* [Written instruction]: Reproduce all of the material exactly as shown.

----

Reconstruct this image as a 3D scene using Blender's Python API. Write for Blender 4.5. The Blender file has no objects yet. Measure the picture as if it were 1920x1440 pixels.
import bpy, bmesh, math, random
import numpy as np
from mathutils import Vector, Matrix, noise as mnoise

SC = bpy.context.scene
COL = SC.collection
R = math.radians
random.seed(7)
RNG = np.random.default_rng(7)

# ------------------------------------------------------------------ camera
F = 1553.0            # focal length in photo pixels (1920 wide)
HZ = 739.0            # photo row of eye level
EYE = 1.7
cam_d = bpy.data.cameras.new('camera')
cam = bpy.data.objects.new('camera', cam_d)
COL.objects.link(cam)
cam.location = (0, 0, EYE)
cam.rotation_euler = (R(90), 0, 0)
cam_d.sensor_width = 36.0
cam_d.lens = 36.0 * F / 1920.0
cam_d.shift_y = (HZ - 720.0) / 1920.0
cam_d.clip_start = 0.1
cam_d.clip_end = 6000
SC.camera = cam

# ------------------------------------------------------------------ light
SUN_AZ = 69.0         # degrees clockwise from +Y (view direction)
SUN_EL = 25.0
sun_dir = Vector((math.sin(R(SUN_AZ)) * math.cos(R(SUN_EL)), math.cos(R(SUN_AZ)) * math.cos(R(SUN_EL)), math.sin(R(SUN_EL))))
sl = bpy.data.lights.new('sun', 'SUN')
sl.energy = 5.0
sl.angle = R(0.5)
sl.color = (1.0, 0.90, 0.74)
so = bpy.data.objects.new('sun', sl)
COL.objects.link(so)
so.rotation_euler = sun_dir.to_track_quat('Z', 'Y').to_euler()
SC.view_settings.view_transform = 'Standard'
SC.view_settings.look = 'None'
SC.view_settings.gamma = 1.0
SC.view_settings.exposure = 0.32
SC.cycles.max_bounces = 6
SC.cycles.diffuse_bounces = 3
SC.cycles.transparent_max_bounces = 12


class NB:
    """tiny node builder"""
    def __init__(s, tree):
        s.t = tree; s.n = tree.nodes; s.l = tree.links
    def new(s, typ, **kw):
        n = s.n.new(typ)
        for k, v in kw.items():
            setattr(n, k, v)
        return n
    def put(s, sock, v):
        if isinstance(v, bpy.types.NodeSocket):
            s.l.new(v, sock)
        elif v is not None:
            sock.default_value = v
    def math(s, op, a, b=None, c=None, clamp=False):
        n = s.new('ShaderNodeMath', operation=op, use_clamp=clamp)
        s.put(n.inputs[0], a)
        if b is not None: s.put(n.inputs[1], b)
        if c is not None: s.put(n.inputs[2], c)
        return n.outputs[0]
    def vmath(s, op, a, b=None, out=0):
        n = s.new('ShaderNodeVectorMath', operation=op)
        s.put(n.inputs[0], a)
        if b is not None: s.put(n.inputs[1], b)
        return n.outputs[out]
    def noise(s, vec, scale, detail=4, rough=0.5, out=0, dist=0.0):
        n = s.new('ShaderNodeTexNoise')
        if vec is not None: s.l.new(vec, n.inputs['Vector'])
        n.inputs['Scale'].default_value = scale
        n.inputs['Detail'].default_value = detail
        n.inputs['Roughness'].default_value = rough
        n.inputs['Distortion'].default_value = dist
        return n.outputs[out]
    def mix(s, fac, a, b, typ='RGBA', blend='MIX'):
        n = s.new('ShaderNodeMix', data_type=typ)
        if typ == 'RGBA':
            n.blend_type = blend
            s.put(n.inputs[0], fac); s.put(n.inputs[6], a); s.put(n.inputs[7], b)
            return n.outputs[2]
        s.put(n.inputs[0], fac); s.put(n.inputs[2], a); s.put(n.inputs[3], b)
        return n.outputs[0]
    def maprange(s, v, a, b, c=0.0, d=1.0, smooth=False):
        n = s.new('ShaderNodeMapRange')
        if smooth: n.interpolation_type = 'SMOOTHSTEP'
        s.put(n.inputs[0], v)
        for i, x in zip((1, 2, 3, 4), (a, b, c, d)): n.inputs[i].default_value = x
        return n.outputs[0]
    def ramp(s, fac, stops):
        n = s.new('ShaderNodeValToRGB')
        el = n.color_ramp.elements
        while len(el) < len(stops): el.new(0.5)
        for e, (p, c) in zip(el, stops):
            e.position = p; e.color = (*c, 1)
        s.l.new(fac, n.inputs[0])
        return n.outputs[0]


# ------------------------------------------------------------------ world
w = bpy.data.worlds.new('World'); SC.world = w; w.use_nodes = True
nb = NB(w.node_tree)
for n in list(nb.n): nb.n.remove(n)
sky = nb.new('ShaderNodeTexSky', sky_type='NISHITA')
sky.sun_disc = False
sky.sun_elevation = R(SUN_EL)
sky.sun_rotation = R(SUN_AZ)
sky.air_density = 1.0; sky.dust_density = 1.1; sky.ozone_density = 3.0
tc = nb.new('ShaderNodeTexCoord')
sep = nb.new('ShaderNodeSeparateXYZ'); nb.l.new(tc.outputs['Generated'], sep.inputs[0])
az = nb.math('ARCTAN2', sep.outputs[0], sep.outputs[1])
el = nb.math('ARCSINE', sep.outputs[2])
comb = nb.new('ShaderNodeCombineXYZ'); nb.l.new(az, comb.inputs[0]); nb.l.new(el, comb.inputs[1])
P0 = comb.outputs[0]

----

* [Task response]:
Reconstruct this image as a 3D scene using Blender's Python API. Write for Blender 4.5. The Blender file has no objects yet. Measure the picture as if it were 1920x1440 pixels.
import bpy, bmesh, math, random
import numpy as np
from mathutils import Vector, Matrix, noise as mnoise

SC = bpy.context.scene
COL = SC.collection
R = math.radians
random.seed(7)
RNG = np.random.default_rng(7)

# ------------------------------------------------------------------ camera
F = 1553.0            # focal length in photo pixels (1920 wide)
HZ = 739.0            # photo row of eye level
EYE = 1.7
cam_d = bpy.data.cameras.new('camera')
cam = bpy.data.objects.new('camera', cam_d)
COL.objects.link(cam)
cam.location = (0, 0, EYE)
cam.rotation_euler = (R(90), 0, 0)
cam_d.sensor_width = 36.0
cam_d.lens = 36.0 * F / 1920.0
cam_d.shift_y = (HZ - 720.0) / 1920.0
cam_d.clip_start = 0.1
cam_d.clip_end = 6000
SC.camera = cam

# ------------------------------------------------------------------ light
SUN_AZ = 69.0         # degrees clockwise from +Y (view direction)
SUN_EL = 25.0
sun_dir = Vector((math.sin(R(SUN_AZ)) * math.cos(R(SUN_EL)), math.cos(R(SUN_AZ)) * math.cos(R(SUN_EL)), math.sin(R(SUN_EL))))
sl = bpy.data.lights.new('sun', 'SUN')
sl.energy = 5.0
sl.angle = R(0.5)
sl.color = (1.0, 0.90, 0.74)
so = bpy.data.objects.new('sun', sl)
COL.objects.link(so)
so.rotation_euler = sun_dir.to_track_quat('Z', 'Y').to_euler()
SC.view_settings.view_transform = 'Standard'
SC.view_settings.look = 'None'
SC.view_settings.gamma = 1.0
SC.view_settings.exposure = 0.32
SC.cycles.max_bounces = 6
SC.cycles.diffuse_bounces = 3
SC.cycles.transparent_max_bounces = 12


class NB:
    """tiny node builder"""
    def __init__(s, tree):
        s.t = tree; s.n = tree.nodes; s.l = tree.links
    def new(s, typ, **kw):
        n = s.n.new(typ)
        for k, v in kw.items():
            setattr(n, k, v)
        return n
    def put(s, sock, v):
        if isinstance(v, bpy.types.NodeSocket):
            s.l.new(v, sock)
        elif v is not None:
            sock.default_value = v
    def math(s, op, a, b=None, c=None, clamp=False):
        n = s.new('ShaderNodeMath', operation=op, use_clamp=clamp)
        s.put(n.inputs[0], a)
        if b is not None: s.put(n.inputs[1], b)
        if c is not None: s.put(n.inputs[2], c)
        return n.outputs[0]
    def vmath(s, op, a, b=None, out=0):
        n = s.new('ShaderNodeVectorMath', operation=op)
        s.put(n.inputs[0], a)
        if b is not None: s.put(n.inputs[1], b)
        return n.outputs[out]
    def noise(s, vec, scale, detail=4, rough=0.5, out=0, dist=0.0):
        n = s.new('ShaderNodeTexNoise')
        if vec is not None: s.l.new(vec, n.inputs['Vector'])
        n.inputs['Scale'].default_value = scale
        n.inputs['Detail'].default_value = detail
        n.inputs['Roughness'].default_value = rough
        n.inputs['Distortion'].default_value = dist
        return n.outputs[out]
    def mix(s, fac, a, b, typ='RGBA', blend='MIX'):
        n = s.new('ShaderNodeMix', data_type=typ)
        if typ == 'RGBA':
            n.blend_type = blend
            s.put(n.inputs[0], fac); s.put(n.inputs[6], a); s.put(n.inputs[7], b)
            return n.outputs[2]
        s.put(n.inputs[0], fac); s.put(n.inputs[2], a); s.put(n.inputs[3], b)
        return n.outputs[0]
    def maprange(s, v, a, b, c=0.0, d=1.0, smooth=False):
        n = s.new('ShaderNodeMapRange')
        if smooth: n.interpolation_type = 'SMOOTHSTEP'
        s.put(n.inputs[0], v)
        for i, x in zip((1, 2, 3, 4), (a, b, c, d)): n.inputs[i].default_value = x
        return n.outputs[0]
    def ramp(s, fac, stops):
        n = s.new('ShaderNodeValToRGB')
        el = n.color_ramp.elements
        while len(el) < len(stops): el.new(0.5)
        for e, (p, c) in zip(el, stops):
            e.position = p; e.color = (*c, 1)
        s.l.new(fac, n.inputs[0])
        return n.outputs[0]


# ------------------------------------------------------------------ world
w = bpy.data.worlds.new('World'); SC.world = w; w.use_nodes = True
nb = NB(w.node_tree)
for n in list(nb.n): nb.n.remove(n)
sky = nb.new('ShaderNodeTexSky', sky_type='NISHITA')
sky.sun_disc = False
sky.sun_elevation = R(SUN_EL)
sky.sun_rotation = R(SUN_AZ)
sky.air_density = 1.0; sky.dust_density = 1.1; sky.ozone_density = 3.0
tc = nb.new('ShaderNodeTexCoord')
sep = nb.new('ShaderNodeSeparateXYZ'); nb.l.new(tc.outputs['Generated'], sep.inputs[0])
az = nb.math('ARCTAN2', sep.outputs[0], sep.outputs[1])
el = nb.math('ARCSINE', sep.outputs[2])
comb = nb.new('ShaderNodeCombineXYZ'); nb.l.new(az, comb.inputs[0]); nb.l.new(el, comb.inputs[1])
P0 = comb.outputs[0]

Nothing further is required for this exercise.